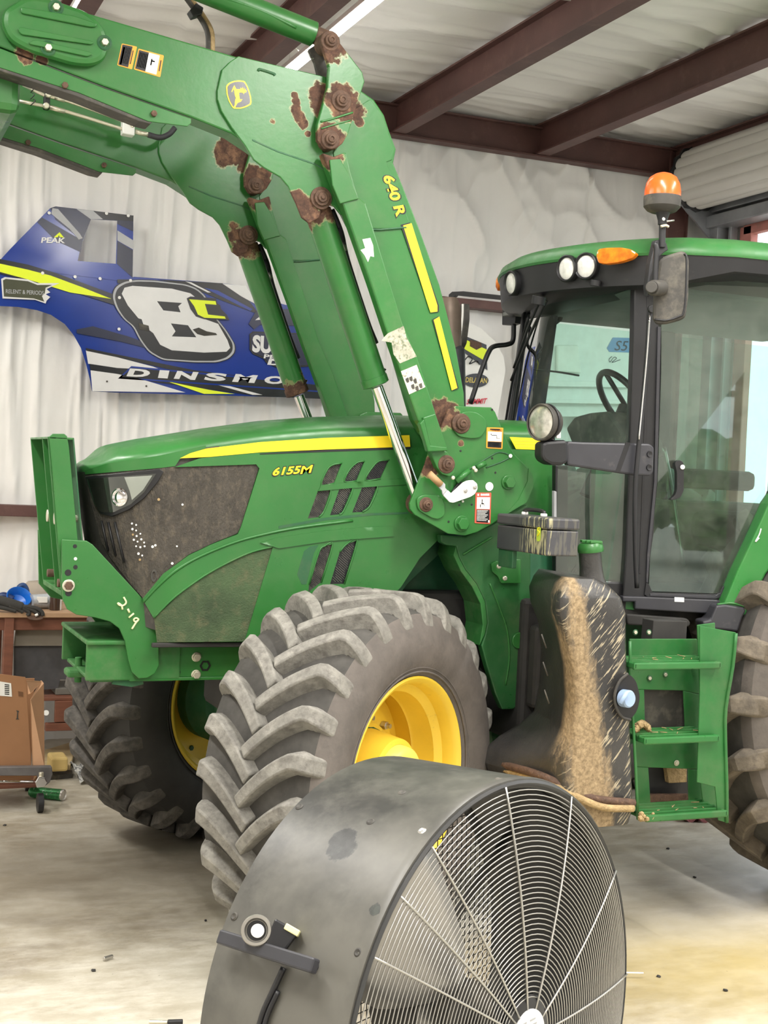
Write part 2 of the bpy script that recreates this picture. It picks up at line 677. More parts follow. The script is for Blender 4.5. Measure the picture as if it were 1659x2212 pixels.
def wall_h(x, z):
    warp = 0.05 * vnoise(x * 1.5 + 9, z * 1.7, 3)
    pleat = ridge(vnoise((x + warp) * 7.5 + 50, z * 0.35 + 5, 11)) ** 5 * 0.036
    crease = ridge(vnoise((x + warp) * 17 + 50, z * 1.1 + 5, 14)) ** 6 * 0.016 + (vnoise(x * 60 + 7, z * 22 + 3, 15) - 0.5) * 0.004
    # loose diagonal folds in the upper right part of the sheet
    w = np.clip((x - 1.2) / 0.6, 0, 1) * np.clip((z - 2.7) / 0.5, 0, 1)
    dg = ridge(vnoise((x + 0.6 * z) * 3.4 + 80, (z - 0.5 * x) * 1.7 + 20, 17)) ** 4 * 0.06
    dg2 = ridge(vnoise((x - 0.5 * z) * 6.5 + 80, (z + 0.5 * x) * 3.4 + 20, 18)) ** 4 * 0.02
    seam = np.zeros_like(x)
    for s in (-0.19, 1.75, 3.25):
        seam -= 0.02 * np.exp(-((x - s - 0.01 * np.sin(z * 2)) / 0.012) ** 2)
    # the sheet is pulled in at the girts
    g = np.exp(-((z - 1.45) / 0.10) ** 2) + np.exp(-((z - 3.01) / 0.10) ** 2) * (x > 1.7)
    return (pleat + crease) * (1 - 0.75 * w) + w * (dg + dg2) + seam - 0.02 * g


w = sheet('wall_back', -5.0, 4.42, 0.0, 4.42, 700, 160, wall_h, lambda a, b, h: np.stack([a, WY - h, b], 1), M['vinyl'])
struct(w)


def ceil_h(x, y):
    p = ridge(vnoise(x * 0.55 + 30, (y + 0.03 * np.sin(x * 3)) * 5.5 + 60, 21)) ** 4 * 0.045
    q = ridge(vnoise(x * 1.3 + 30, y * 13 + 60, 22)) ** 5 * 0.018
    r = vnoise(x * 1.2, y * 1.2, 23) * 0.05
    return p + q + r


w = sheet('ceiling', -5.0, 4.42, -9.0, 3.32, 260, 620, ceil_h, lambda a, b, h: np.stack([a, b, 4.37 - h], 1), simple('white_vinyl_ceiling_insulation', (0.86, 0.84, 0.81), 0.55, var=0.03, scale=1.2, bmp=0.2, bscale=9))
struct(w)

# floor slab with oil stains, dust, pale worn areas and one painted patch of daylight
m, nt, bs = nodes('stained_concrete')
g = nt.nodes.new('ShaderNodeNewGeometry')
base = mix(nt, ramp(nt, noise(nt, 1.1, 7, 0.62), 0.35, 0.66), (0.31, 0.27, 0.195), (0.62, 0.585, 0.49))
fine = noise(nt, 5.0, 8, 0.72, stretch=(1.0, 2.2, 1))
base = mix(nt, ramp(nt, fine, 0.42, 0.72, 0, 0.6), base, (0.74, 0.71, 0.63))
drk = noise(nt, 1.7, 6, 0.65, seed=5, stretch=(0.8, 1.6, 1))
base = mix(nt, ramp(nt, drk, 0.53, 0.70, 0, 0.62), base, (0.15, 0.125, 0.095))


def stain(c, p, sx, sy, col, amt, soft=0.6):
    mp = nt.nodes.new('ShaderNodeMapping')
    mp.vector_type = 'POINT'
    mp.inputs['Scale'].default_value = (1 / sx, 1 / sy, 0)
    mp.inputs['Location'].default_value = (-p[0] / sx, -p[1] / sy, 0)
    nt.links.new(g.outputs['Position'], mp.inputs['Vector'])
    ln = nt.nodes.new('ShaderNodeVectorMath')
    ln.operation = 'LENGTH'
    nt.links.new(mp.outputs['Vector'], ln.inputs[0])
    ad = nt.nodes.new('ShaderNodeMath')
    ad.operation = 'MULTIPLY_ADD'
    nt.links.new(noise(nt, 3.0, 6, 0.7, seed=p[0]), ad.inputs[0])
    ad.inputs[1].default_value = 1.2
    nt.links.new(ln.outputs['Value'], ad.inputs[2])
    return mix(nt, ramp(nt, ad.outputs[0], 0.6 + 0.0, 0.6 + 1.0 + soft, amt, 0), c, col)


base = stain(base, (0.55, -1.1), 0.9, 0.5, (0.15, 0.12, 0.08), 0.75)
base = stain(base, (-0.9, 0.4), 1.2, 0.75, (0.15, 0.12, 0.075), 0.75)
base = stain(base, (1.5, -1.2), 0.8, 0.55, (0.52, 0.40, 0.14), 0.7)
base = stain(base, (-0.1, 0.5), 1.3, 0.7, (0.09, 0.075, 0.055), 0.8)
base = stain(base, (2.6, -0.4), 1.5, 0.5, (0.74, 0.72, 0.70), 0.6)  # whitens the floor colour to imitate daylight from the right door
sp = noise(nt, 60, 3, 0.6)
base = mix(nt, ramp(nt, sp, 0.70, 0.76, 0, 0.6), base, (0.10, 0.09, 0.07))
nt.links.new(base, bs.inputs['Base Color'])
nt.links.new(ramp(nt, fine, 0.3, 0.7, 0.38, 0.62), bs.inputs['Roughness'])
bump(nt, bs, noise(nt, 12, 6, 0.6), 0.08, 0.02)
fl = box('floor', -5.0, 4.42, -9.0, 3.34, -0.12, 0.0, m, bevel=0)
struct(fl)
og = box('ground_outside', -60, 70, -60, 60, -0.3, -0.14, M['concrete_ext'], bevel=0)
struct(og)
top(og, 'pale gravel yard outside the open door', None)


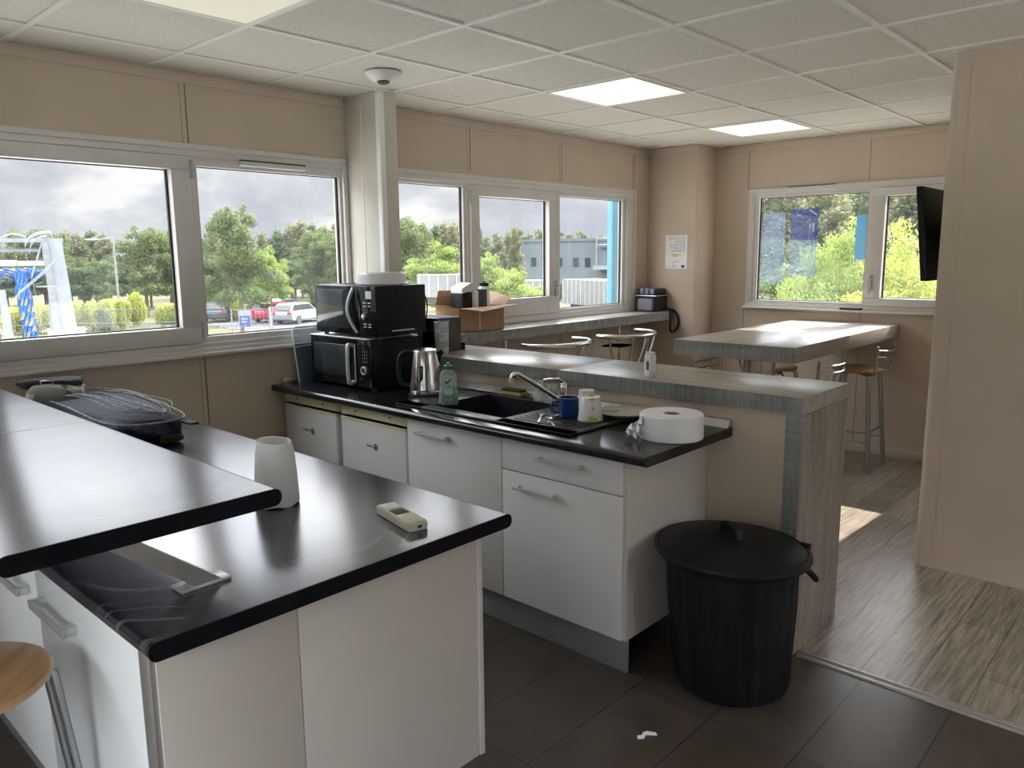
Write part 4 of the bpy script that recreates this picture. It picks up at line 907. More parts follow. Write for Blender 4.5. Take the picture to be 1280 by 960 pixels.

__The problem__
Pictures are to be left out; all else in the entries above is to be quoted exactly.

__Solved problem__
Write part 2 of the bpy script that recreates this picture. It picks up at line 677. More parts follow. The script is for Blender 4.5. Measure the picture as if it were 1659x2212 pixels.
def wall_h(x, z):
    warp = 0.05 * vnoise(x * 1.5 + 9, z * 1.7, 3)
    pleat = ridge(vnoise((x + warp) * 7.5 + 50, z * 0.35 + 5, 11)) ** 5 * 0.036
    crease = ridge(vnoise((x + warp) * 17 + 50, z * 1.1 + 5, 14)) ** 6 * 0.016 + (vnoise(x * 60 + 7, z * 22 + 3, 15) - 0.5) * 0.004
    # loose diagonal folds in the upper right part of the sheet
    w = np.clip((x - 1.2) / 0.6, 0, 1) * np.clip((z - 2.7) / 0.5, 0, 1)
    dg = ridge(vnoise((x + 0.6 * z) * 3.4 + 80, (z - 0.5 * x) * 1.7 + 20, 17)) ** 4 * 0.06
    dg2 = ridge(vnoise((x - 0.5 * z) * 6.5 + 80, (z + 0.5 * x) * 3.4 + 20, 18)) ** 4 * 0.02
    seam = np.zeros_like(x)
    for s in (-0.19, 1.75, 3.25):
        seam -= 0.02 * np.exp(-((x - s - 0.01 * np.sin(z * 2)) / 0.012) ** 2)
    # the sheet is pulled in at the girts
    g = np.exp(-((z - 1.45) / 0.10) ** 2) + np.exp(-((z - 3.01) / 0.10) ** 2) * (x > 1.7)
    return (pleat + crease) * (1 - 0.75 * w) + w * (dg + dg2) + seam - 0.02 * g


w = sheet('wall_back', -5.0, 4.42, 0.0, 4.42, 700, 160, wall_h, lambda a, b, h: np.stack([a, WY - h, b], 1), M['vinyl'])
struct(w)


def ceil_h(x, y):
    p = ridge(vnoise(x * 0.55 + 30, (y + 0.03 * np.sin(x * 3)) * 5.5 + 60, 21)) ** 4 * 0.045
    q = ridge(vnoise(x * 1.3 + 30, y * 13 + 60, 22)) ** 5 * 0.018
    r = vnoise(x * 1.2, y * 1.2, 23) * 0.05
    return p + q + r


w = sheet('ceiling', -5.0, 4.42, -9.0, 3.32, 260, 620, ceil_h, lambda a, b, h: np.stack([a, b, 4.37 - h], 1), simple('white_vinyl_ceiling_insulation', (0.86, 0.84, 0.81), 0.55, var=0.03, scale=1.2, bmp=0.2, bscale=9))
struct(w)

# floor slab with oil stains, dust, pale worn areas and one painted patch of daylight
m, nt, bs = nodes('stained_concrete')
g = nt.nodes.new('ShaderNodeNewGeometry')
base = mix(nt, ramp(nt, noise(nt, 1.1, 7, 0.62), 0.35, 0.66), (0.31, 0.27, 0.195), (0.62, 0.585, 0.49))
fine = noise(nt, 5.0, 8, 0.72, stretch=(1.0, 2.2, 1))
base = mix(nt, ramp(nt, fine, 0.42, 0.72, 0, 0.6), base, (0.74, 0.71, 0.63))
drk = noise(nt, 1.7, 6, 0.65, seed=5, stretch=(0.8, 1.6, 1))
base = mix(nt, ramp(nt, drk, 0.53, 0.70, 0, 0.62), base, (0.15, 0.125, 0.095))


def stain(c, p, sx, sy, col, amt, soft=0.6):
    mp = nt.nodes.new('ShaderNodeMapping')
    mp.vector_type = 'POINT'
    mp.inputs['Scale'].default_value = (1 / sx, 1 / sy, 0)
    mp.inputs['Location'].default_value = (-p[0] / sx, -p[1] / sy, 0)
    nt.links.new(g.outputs['Position'], mp.inputs['Vector'])
    ln = nt.nodes.new('ShaderNodeVectorMath')
    ln.operation = 'LENGTH'
    nt.links.new(mp.outputs['Vector'], ln.inputs[0])
    ad = nt.nodes.new('ShaderNodeMath')
    ad.operation = 'MULTIPLY_ADD'
    nt.links.new(noise(nt, 3.0, 6, 0.7, seed=p[0]), ad.inputs[0])
    ad.inputs[1].default_value = 1.2
    nt.links.new(ln.outputs['Value'], ad.inputs[2])
    return mix(nt, ramp(nt, ad.outputs[0], 0.6 + 0.0, 0.6 + 1.0 + soft, amt, 0), c, col)


base = stain(base, (0.55, -1.1), 0.9, 0.5, (0.15, 0.12, 0.08), 0.75)
base = stain(base, (-0.9, 0.4), 1.2, 0.75, (0.15, 0.12, 0.075), 0.75)
base = stain(base, (1.5, -1.2), 0.8, 0.55, (0.52, 0.40, 0.14), 0.7)
base = stain(base, (-0.1, 0.5), 1.3, 0.7, (0.09, 0.075, 0.055), 0.8)
base = stain(base, (2.6, -0.4), 1.5, 0.5, (0.74, 0.72, 0.70), 0.6)  # whitens the floor colour to imitate daylight from the right door
sp = noise(nt, 60, 3, 0.6)
base = mix(nt, ramp(nt, sp, 0.70, 0.76, 0, 0.6), base, (0.10, 0.09, 0.07))
nt.links.new(base, bs.inputs['Base Color'])
nt.links.new(ramp(nt, fine, 0.3, 0.7, 0.38, 0.62), bs.inputs['Roughness'])
bump(nt, bs, noise(nt, 12, 6, 0.6), 0.08, 0.02)
fl = box('floor', -5.0, 4.42, -9.0, 3.34, -0.12, 0.0, m, bevel=0)
struct(fl)
og = box('ground_outside', -60, 70, -60, 60, -0.3, -0.14, M['concrete_ext'], bevel=0)
struct(og)
top(og, 'pale gravel yard outside the open door', None)


Write part 4 of the bpy script that recreates this picture. It picks up at line 907. More parts follow. Write for Blender 4.5. Take the picture to be 1280 by 960 pixels.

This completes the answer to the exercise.